Saudi Arabia CPI inflation, % y/y

Source: Haver Analytics, Emirates NBD Research

 

The notable driver of higher annual inflation in March when compared to February was the food & beverage component, which account for 21.7% of the basket and accelerated to 2.0%, from 1.0% the previous month. This is likely related to the holy month of Ramadan falling in March, with Saudi consumer spending reportedly jumping 35% in the week prior to Ramadan with nearly a third of that record spending concentrated in food stores and food outlets, likely leading to some price growth in the following weeks. Restaurants & hotels inflation also accelerated in March, rising 1.3% y/y compared to 0.8% in February. The upwards pressure related to these dynamics should fade over the following months.

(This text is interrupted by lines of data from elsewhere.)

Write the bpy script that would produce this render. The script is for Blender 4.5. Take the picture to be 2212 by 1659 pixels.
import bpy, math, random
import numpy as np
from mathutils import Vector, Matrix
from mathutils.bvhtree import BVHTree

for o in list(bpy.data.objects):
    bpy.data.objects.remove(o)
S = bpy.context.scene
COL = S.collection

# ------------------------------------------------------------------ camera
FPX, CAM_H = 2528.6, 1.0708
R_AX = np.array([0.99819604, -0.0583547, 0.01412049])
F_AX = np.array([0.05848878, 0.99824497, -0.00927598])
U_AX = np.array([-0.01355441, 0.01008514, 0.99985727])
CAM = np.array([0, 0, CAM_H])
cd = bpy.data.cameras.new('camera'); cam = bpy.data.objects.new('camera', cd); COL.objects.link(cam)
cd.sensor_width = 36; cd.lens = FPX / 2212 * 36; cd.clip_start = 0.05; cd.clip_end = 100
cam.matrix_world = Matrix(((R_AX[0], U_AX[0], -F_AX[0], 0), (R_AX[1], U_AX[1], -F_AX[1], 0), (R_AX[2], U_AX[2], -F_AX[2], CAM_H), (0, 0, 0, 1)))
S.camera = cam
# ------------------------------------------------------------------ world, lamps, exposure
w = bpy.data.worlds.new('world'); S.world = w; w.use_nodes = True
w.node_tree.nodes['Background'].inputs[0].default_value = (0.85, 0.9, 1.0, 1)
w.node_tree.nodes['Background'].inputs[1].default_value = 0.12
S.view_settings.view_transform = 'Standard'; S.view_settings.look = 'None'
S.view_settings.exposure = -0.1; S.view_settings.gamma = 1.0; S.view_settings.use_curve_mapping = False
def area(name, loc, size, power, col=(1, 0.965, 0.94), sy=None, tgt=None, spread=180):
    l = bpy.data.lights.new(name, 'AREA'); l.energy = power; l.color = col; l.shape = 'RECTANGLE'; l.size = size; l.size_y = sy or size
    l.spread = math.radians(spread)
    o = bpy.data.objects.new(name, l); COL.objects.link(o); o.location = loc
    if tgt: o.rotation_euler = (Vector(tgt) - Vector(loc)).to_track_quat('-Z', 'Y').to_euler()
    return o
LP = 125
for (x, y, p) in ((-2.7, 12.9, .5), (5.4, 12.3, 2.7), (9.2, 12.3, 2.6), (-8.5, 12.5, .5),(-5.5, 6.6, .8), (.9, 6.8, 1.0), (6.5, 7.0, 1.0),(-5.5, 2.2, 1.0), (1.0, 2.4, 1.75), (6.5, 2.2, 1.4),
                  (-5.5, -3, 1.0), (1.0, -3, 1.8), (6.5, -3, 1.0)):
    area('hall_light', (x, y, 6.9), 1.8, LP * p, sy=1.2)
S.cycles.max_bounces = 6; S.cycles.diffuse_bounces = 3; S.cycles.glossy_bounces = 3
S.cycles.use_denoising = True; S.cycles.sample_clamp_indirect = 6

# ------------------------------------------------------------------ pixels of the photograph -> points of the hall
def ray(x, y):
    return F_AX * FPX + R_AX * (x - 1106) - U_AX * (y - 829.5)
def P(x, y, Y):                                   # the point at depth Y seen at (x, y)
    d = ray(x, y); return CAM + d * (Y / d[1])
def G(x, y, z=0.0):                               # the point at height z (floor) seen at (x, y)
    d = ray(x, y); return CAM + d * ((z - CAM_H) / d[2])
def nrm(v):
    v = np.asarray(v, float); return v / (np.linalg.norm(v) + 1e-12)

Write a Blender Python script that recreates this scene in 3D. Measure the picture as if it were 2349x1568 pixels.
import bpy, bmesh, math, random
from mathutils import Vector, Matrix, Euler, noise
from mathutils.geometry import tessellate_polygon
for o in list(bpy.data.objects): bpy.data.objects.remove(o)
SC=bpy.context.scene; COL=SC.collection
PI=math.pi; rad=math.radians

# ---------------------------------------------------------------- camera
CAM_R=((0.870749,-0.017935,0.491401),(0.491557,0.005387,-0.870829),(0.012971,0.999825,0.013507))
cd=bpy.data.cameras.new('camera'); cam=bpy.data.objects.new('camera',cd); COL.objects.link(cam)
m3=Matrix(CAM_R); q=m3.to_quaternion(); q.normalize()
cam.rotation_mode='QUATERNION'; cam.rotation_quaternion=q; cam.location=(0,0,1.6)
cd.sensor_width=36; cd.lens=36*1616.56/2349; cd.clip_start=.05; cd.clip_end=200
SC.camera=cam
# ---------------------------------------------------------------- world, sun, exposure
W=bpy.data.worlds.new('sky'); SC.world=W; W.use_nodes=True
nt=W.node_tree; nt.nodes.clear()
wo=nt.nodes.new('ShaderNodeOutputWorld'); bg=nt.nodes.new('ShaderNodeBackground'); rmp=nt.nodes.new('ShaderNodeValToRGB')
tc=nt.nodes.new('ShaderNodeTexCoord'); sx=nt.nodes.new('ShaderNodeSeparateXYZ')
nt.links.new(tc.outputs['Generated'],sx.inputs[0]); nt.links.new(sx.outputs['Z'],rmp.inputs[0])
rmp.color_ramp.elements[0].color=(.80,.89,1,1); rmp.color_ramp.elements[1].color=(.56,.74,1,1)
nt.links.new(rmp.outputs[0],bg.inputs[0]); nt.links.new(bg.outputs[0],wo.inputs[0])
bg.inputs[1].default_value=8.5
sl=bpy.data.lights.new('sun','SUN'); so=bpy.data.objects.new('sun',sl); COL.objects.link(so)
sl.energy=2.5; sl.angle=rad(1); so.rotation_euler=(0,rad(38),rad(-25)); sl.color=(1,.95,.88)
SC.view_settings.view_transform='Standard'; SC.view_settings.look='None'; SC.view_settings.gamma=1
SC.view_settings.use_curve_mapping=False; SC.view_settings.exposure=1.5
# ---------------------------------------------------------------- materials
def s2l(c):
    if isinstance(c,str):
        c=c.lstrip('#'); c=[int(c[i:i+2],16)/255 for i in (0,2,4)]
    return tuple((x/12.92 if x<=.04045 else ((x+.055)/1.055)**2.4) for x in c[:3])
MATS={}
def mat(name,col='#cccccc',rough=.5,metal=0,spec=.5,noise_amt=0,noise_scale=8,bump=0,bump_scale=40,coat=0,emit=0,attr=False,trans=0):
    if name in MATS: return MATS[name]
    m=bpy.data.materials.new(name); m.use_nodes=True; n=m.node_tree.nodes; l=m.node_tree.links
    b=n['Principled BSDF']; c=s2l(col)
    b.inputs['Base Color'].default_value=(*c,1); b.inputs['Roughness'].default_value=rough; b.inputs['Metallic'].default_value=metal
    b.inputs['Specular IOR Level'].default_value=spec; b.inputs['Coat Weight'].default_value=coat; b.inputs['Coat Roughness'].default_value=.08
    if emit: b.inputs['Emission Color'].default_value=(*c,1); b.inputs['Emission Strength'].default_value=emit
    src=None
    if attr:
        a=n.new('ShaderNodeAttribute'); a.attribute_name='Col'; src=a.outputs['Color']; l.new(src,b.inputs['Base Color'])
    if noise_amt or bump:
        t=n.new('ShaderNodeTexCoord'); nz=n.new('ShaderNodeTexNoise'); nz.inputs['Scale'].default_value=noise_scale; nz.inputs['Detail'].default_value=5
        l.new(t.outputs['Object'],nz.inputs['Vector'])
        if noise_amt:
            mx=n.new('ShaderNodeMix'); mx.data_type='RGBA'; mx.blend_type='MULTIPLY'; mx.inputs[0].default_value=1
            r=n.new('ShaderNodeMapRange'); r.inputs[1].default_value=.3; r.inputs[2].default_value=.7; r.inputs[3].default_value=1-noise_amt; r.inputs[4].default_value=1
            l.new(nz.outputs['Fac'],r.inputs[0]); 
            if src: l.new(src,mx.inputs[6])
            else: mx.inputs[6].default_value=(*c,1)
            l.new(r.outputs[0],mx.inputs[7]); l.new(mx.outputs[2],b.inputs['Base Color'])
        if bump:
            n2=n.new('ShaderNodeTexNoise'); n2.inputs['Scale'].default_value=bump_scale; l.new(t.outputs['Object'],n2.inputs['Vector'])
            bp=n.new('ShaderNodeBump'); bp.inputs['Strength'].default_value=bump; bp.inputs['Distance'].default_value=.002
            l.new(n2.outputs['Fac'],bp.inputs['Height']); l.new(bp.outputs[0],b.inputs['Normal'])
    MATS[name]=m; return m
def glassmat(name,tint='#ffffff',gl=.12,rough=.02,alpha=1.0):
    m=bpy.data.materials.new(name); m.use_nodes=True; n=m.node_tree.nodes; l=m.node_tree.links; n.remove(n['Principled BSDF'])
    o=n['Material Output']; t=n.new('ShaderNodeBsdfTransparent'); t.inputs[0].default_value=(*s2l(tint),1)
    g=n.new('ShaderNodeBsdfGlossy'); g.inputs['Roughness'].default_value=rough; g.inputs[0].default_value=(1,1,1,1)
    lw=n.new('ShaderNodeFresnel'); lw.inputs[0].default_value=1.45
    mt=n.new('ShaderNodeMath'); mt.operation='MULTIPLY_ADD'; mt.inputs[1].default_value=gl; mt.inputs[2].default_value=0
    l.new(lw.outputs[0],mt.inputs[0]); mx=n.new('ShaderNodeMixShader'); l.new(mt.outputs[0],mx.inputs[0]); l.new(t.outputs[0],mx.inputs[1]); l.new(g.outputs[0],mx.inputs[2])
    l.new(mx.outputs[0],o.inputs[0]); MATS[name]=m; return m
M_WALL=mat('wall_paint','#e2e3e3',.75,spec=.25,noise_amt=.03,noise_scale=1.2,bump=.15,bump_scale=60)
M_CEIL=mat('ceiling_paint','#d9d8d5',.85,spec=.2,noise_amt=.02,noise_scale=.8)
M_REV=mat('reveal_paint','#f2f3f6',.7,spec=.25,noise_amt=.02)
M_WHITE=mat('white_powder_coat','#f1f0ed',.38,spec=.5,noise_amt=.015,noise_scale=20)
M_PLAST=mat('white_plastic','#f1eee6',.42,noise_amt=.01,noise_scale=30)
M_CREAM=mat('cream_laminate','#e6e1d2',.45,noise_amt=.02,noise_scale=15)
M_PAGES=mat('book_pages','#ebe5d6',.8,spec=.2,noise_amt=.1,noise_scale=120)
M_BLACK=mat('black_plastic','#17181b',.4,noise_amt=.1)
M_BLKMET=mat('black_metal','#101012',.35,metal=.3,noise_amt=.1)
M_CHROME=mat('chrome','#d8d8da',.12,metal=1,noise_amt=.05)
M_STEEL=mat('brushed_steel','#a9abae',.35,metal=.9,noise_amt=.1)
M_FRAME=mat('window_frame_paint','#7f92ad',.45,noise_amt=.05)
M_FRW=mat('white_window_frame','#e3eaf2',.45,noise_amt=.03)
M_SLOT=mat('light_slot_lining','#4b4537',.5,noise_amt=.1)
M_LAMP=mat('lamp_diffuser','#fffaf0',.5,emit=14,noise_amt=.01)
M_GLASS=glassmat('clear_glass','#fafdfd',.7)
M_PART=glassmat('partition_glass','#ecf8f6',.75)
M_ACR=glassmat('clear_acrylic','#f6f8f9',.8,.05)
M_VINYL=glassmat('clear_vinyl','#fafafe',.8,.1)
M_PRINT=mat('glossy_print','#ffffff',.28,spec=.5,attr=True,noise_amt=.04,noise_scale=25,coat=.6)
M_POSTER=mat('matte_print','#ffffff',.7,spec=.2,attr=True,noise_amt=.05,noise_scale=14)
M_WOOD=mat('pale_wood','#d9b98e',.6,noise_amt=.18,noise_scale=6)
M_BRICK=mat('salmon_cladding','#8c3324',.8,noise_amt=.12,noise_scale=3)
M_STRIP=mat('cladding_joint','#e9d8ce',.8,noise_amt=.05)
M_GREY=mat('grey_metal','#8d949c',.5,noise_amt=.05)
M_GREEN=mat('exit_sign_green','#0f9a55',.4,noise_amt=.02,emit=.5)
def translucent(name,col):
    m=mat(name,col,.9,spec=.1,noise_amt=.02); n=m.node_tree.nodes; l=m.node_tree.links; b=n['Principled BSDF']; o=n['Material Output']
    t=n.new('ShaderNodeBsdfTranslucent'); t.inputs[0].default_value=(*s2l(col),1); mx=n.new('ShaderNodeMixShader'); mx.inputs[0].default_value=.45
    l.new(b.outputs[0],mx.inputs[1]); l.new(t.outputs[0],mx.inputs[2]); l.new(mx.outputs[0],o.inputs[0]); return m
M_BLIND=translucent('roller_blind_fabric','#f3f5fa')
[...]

Housing & utilities prices were up 6.9% y/y in March, and at 20.5% of the basket the component remains the key upwards driver of price growth, though it is worth noting that this was down from 7.1% in February and was the slowest pace of growth since January 2023. A rapidly growing, and urbanizing, population, has driven up demand for housing especially in Riyadh and other centres, and rents rose by an average 18% in the capital last year. Strong demand is likely to underpin housing costs this year, though a mooted cap on residential and commercial rent increase in Saudi Arabia could see the pace of inflation slow further through the year if it is introduced.

Most other components of the basket saw either weak or outright deflationary price growth in March. Clothing & footwear was down 0.8% y/y, as was transport, communication was down 1.4%, while prices for household furnishings were 2.6% lower than a year ago. The weaker price pressure generally was reflected in the PMI survey for March, where businesses on aggregate cut their prices charged to consumers from the previous month as they sought to remain competitive. They were enabled to do so as their input prices, both in terms of purchase and staff costs, rose at only modest rates.